The system in which Putin spent his early life put a premium on what the Soviets called yedinonachaliya, meaning leadership by a person at the top who is fully empowered to make decisions and have them carried out by subordinates or else. Putin's personal experience working successfully with President Barack Obama in early September 2013 to head off wider war on Syria [more on that later] may have deceived him into assuming that presidents of the United States can exercise that kind of power, at will. And, if that were the case, personal dealings at the very top were the preferred way to untie Gordian knots and even cooperate for mutual advantage.
In the years since, the notion was fully dispelled that a U.S. president is completely "his own man" and is rather hemmed in by the MICIMATT and particularly by its Security State component with entrenched, exceedingly powerful intelligence and law enforcement agencies. President Donald Trump calls this reality the "Deep State."
Trump with Big [Oral] Stick
There must be a Siberian equivalent to the expression "All hat, no cattle." If there is, I can almost hear it coming from the Kremlin in reaction to some of Trump's rhetoric, like his remarks on May 23 in an interview with journalist Sharyl Attkisson:
"What am I doing?

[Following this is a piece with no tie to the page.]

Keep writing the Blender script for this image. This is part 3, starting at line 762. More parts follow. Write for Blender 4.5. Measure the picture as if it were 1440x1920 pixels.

I'm fighting the deep state; I'm fighting the swamp...If it keeps going the way it's going, I have a chance to break the deep state. It's a vicious group of people. It's very bad for our country."
Trump has not hesitated to name the Deep State actors that he keeps in his sights -- ex-FBI Director James Comey; ex-CIA Director John Brennan, and ex-National Intelligence Director James Clapper, for example, but, so far, he has shied away from actually taking them on. He has even thrown a few of his closest supporters under the bus, like House Intelligence Committee ranking member Devin Nunes when Nunes tried to send criminal referrals to the Justice Department.